▶ **Task prompt**
Reproduce the first line and every line after it, exactly, through the one containing "COL = S.collection". Leave out the rest.

+++

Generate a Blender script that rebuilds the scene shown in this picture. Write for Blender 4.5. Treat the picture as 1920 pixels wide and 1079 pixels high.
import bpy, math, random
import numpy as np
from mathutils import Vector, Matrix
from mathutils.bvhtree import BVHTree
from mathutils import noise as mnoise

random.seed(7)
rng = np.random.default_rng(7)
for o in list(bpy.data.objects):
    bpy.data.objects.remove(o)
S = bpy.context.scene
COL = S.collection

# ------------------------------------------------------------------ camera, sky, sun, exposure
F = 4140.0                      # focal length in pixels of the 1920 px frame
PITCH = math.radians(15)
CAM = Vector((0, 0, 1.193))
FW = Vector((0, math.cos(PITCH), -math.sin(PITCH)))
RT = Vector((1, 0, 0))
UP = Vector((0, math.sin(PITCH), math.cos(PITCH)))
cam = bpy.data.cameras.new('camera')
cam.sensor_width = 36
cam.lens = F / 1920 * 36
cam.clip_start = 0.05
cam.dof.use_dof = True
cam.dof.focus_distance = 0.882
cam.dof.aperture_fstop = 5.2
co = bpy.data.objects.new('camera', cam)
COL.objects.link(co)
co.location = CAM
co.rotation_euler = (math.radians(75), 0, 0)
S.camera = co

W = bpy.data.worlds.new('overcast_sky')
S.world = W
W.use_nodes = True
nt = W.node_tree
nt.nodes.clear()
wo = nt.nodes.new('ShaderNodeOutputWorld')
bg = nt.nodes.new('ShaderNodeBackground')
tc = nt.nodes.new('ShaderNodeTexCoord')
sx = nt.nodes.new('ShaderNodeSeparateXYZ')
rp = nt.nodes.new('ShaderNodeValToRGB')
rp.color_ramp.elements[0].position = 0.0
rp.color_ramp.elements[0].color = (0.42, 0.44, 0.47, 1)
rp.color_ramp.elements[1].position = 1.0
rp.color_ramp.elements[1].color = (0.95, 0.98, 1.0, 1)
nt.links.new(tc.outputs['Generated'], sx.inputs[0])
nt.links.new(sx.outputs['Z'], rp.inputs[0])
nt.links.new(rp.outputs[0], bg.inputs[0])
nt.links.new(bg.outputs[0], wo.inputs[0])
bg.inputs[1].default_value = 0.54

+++

▶ **The answer**
Generate a Blender script that rebuilds the scene shown in this picture. Write for Blender 4.5. Treat the picture as 1920 pixels wide and 1079 pixels high.
import bpy, math, random
import numpy as np
from mathutils import Vector, Matrix
from mathutils.bvhtree import BVHTree
from mathutils import noise as mnoise

random.seed(7)
rng = np.random.default_rng(7)
for o in list(bpy.data.objects):
    bpy.data.objects.remove(o)
S = bpy.context.scene
COL = S.collection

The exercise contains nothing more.